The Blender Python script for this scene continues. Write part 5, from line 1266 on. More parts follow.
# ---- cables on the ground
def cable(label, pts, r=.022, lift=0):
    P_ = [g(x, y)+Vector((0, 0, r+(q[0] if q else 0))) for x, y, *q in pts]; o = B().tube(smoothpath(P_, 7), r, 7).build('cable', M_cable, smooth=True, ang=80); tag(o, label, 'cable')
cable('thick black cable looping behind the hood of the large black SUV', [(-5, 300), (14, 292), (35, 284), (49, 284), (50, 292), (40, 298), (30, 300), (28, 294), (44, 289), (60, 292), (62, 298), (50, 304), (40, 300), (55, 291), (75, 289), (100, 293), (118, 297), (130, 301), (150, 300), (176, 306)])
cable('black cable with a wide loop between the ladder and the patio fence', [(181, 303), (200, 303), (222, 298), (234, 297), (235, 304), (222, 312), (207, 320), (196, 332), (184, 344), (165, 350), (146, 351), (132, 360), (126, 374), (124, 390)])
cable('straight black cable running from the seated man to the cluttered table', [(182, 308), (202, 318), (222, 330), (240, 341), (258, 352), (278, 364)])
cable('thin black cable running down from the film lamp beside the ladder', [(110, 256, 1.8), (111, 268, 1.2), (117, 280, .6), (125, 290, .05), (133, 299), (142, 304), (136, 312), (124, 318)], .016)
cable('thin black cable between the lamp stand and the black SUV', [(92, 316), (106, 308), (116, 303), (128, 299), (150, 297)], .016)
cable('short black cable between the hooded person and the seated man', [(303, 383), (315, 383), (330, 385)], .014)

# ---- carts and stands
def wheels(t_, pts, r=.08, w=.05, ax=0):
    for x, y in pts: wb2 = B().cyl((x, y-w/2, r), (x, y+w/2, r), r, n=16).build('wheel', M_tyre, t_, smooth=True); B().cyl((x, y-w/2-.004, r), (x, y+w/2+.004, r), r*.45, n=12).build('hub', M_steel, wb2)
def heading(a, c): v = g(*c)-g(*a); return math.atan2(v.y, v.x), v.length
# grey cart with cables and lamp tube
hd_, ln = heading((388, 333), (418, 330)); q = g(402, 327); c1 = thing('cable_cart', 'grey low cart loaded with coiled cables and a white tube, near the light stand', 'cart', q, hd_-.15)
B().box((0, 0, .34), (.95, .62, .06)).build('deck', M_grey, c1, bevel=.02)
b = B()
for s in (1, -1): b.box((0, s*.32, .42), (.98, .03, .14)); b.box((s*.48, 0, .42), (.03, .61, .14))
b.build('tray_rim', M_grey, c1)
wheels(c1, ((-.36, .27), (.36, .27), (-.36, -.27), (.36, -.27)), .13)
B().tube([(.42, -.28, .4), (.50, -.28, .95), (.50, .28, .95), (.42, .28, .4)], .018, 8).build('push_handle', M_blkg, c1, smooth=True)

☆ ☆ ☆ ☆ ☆

Do this: Return a word-for-word copy of the lines from the beginning of the listing to the line holding "cable('short black cable", both kept.

Output of the task:
The Blender Python script for this scene continues. Write part 5, from line 1266 on. More parts follow.
# ---- cables on the ground
def cable(label, pts, r=.022, lift=0):
    P_ = [g(x, y)+Vector((0, 0, r+(q[0] if q else 0))) for x, y, *q in pts]; o = B().tube(smoothpath(P_, 7), r, 7).build('cable', M_cable, smooth=True, ang=80); tag(o, label, 'cable')
cable('thick black cable looping behind the hood of the large black SUV', [(-5, 300), (14, 292), (35, 284), (49, 284), (50, 292), (40, 298), (30, 300), (28, 294), (44, 289), (60, 292), (62, 298), (50, 304), (40, 300), (55, 291), (75, 289), (100, 293), (118, 297), (130, 301), (150, 300), (176, 306)])
cable('black cable with a wide loop between the ladder and the patio fence', [(181, 303), (200, 303), (222, 298), (234, 297), (235, 304), (222, 312), (207, 320), (196, 332), (184, 344), (165, 350), (146, 351), (132, 360), (126, 374), (124, 390)])
cable('straight black cable running from the seated man to the cluttered table', [(182, 308), (202, 318), (222, 330), (240, 341), (258, 352), (278, 364)])
cable('thin black cable running down from the film lamp beside the ladder', [(110, 256, 1.8), (111, 268, 1.2), (117, 280, .6), (125, 290, .05), (133, 299), (142, 304), (136, 312), (124, 318)], .016)
cable('thin black cable between the lamp stand and the black SUV', [(92, 316), (106, 308), (116, 303), (128, 299), (150, 297)], .016)
cable('short black cable between the hooded person and the seated man', [(303, 383), (315, 383), (330, 385)], .014)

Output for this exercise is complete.